Perhaps one reason why a Democrat is doing so well in Texas this year is that Cruz has an ability to trigger even the most faulty of bullshit detectors. Cruz became a Republican because his father was an anti-communist political refugee who worked to elect Ronald Reagan and enrolled his son in a program to memorize the Constitution. The senator’s first ever political donation was to the white supremacist Jesse Helms—not because Helms was an ardent defender of civil rights but because his unwashed bigotry made some Democrats really angry. Cruz was 10 when he made the donation; he was 42 when he bragged about it.
Cruz, a former Supreme Court litigator, is a highly intelligent United States senator who knows what words mean, and the fact that he is choosing to say things like this, rather than talking ad nauseam about Obamacare (as he once did) or touting his support for tax reform (a central Republican policy goal of the last decade) says a lot about where the race stands. But it says even more than that.
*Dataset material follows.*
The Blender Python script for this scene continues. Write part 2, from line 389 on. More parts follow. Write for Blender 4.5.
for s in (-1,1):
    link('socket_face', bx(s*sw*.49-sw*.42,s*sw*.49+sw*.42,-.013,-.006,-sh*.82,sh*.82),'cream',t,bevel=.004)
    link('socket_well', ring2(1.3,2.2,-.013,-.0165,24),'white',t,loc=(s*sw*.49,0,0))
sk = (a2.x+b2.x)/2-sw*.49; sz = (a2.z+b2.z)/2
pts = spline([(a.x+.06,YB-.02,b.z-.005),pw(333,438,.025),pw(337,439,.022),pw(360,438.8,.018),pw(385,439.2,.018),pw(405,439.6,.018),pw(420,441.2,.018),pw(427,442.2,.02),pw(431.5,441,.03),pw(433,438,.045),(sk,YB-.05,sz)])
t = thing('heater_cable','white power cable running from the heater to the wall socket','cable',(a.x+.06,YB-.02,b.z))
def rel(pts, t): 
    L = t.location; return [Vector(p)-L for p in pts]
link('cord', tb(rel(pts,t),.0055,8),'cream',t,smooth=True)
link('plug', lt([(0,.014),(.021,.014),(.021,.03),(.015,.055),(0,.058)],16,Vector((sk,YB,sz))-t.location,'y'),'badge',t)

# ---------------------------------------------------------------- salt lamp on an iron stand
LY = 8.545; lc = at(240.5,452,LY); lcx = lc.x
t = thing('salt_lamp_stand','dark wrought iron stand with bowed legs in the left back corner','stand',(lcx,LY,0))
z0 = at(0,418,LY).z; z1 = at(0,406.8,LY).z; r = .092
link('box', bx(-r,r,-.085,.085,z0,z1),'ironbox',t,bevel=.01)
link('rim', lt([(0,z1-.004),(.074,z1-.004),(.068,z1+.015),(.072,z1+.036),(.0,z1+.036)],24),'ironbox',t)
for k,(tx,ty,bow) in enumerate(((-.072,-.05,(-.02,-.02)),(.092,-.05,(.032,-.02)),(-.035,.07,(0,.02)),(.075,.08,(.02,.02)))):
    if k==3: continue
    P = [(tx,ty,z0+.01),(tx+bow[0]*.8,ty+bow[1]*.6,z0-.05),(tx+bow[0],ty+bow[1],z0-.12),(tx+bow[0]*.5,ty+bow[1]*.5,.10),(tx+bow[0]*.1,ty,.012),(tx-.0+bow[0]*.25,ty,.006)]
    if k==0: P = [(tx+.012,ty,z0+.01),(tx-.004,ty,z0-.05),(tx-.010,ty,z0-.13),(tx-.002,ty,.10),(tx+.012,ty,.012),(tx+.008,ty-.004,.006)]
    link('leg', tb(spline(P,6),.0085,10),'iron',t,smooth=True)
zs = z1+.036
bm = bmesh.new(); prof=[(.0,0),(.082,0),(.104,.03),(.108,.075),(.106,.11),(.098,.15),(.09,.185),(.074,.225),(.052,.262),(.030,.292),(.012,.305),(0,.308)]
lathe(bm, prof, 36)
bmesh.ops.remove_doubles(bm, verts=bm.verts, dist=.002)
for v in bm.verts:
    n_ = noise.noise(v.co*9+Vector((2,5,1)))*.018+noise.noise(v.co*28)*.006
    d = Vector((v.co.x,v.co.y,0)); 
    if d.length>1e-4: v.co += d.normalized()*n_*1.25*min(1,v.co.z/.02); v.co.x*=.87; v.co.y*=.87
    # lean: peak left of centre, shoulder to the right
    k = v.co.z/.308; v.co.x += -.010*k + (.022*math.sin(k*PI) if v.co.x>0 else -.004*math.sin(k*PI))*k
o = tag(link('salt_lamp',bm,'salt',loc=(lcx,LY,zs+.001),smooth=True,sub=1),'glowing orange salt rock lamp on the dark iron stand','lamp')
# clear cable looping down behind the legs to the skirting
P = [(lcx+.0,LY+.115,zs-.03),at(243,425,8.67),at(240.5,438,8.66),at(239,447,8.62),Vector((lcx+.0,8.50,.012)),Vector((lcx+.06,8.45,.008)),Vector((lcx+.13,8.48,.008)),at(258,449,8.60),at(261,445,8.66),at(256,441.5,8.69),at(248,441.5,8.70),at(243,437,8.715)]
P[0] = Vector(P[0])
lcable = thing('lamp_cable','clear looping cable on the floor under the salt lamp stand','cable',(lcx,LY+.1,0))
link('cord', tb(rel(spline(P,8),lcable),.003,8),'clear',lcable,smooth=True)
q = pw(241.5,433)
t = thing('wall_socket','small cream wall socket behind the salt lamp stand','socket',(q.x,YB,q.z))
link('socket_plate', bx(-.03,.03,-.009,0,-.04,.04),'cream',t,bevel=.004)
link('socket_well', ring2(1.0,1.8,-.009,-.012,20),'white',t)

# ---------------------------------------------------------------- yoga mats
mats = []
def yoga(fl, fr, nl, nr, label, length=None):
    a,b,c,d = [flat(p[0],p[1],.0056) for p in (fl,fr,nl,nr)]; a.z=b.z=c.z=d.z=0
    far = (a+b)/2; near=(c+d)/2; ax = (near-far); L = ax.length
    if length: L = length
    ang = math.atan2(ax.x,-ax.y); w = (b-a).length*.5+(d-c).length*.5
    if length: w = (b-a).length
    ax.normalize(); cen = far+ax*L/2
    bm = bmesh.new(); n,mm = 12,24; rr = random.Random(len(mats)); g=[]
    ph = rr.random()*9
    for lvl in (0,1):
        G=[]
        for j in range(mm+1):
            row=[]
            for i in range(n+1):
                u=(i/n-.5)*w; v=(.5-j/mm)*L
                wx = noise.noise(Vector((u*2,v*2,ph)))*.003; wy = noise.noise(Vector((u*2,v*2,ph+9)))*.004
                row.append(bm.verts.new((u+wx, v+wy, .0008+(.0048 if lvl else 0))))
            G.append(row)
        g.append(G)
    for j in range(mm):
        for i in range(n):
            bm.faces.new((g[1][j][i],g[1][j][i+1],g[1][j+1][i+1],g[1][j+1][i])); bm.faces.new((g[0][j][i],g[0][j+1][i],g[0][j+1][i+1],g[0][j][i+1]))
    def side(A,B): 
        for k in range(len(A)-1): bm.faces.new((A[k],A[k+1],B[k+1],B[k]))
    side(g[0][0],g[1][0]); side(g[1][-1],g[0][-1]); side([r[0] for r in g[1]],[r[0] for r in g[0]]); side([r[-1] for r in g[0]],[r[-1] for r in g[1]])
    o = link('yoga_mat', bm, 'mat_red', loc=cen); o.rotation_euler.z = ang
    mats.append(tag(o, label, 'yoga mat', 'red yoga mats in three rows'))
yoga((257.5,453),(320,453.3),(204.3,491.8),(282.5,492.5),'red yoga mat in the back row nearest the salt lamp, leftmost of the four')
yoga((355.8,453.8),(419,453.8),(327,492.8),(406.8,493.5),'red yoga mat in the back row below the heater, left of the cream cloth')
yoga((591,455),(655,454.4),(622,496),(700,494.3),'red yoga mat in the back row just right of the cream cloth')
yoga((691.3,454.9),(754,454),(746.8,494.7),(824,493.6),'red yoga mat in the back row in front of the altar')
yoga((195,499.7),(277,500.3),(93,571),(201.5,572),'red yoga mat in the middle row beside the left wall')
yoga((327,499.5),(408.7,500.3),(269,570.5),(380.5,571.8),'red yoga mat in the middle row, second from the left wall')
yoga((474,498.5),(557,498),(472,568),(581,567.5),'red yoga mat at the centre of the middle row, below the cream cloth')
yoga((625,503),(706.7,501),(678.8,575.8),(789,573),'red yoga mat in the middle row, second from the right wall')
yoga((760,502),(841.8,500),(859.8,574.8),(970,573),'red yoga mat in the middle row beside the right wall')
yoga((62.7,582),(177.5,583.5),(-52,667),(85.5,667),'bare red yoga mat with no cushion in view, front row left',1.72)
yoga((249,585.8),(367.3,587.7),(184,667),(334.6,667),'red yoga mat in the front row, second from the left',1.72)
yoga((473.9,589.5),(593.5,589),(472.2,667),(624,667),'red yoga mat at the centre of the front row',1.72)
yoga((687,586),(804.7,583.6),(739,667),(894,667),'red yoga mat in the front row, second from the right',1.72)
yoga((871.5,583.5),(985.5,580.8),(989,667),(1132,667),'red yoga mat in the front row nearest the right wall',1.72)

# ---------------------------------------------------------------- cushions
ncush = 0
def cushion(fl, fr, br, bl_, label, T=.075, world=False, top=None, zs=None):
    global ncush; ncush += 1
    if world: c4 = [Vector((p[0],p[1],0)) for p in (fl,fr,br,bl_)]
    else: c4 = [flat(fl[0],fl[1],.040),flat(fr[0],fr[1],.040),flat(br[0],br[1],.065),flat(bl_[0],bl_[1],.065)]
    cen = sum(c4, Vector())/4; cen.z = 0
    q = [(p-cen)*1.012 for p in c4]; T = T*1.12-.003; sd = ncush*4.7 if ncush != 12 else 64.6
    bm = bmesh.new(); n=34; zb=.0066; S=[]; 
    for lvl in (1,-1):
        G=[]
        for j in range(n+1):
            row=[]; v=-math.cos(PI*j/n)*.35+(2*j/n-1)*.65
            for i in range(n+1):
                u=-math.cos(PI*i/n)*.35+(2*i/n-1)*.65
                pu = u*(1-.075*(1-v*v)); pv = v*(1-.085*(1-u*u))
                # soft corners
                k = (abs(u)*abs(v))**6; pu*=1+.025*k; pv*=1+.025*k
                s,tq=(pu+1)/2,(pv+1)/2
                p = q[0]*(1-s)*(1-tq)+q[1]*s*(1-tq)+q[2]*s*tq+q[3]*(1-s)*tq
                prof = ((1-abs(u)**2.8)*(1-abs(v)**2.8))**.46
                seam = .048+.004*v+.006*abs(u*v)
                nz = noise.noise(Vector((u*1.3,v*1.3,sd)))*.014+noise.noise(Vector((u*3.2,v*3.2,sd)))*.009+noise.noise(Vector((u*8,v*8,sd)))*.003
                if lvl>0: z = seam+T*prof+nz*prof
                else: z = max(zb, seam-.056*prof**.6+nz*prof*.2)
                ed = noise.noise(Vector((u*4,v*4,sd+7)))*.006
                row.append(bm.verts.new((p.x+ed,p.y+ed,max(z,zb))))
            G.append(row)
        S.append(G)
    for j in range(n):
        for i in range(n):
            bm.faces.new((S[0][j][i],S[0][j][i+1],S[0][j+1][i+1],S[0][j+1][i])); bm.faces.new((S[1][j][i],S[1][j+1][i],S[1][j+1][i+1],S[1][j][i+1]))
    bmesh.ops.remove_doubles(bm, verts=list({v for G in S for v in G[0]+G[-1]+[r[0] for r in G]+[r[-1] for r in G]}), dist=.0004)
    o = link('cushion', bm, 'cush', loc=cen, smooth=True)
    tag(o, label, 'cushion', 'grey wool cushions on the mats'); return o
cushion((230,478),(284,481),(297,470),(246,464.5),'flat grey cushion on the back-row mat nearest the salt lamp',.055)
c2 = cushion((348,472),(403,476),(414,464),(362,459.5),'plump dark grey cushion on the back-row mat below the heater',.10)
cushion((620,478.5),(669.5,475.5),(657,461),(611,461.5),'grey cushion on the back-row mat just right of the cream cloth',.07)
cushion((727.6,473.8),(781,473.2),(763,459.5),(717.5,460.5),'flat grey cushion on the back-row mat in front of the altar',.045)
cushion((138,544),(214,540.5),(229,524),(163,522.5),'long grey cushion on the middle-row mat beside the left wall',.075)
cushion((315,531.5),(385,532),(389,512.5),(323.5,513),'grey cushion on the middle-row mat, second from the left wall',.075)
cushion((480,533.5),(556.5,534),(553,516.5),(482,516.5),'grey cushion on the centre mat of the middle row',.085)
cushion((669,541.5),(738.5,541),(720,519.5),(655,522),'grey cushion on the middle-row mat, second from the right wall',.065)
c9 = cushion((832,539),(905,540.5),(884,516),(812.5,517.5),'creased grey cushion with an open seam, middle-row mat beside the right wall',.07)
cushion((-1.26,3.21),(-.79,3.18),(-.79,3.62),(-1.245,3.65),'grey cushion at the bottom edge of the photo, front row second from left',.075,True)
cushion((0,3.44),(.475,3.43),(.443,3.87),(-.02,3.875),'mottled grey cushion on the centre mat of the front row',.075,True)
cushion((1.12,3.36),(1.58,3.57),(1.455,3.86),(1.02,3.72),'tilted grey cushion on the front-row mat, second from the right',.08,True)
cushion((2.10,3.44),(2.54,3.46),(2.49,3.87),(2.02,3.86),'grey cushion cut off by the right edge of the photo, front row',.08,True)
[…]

Friday’s exchange on criminal justice reform, and the statements that triggered it, offers perhaps the single clearest distillation of what has happened to the two major parties since the rise of Trump. On the Left, the resurgence of white nationalism and the collapse of Democratic governance have forced a rhetorical and ideological sharpening. The anxiety and frustration of the moment has placed a new urgency on describing the world in the clearest terms possible—historically, culturally, economically, racially, and loudly—and responding to those conditions with new solutions. When O’Rourke describes the criminal justice system as “the new Jim Crow,” he is channeling most immediately the writer Michelle Alexander, the author of the book by exactly that name. More broadly, he is articulating the sentiments of rank-and-file voters and non-voters, and of a vigorous intellectual conversation on the Left. O’Rourke’s comments in Dallas about Botham Jean, at Prairie View about Jim Crow, and in Houston about Kaepernick, are all a reflection of this moment.
The right is not in the midst of an awakening. Trumpism has left little room for self-examination or growth. Instead, the former intellectual titan of the insurgent right is insisting that Blue Lives Matter about a woman who invaded her neighbor’s home and shot him dead.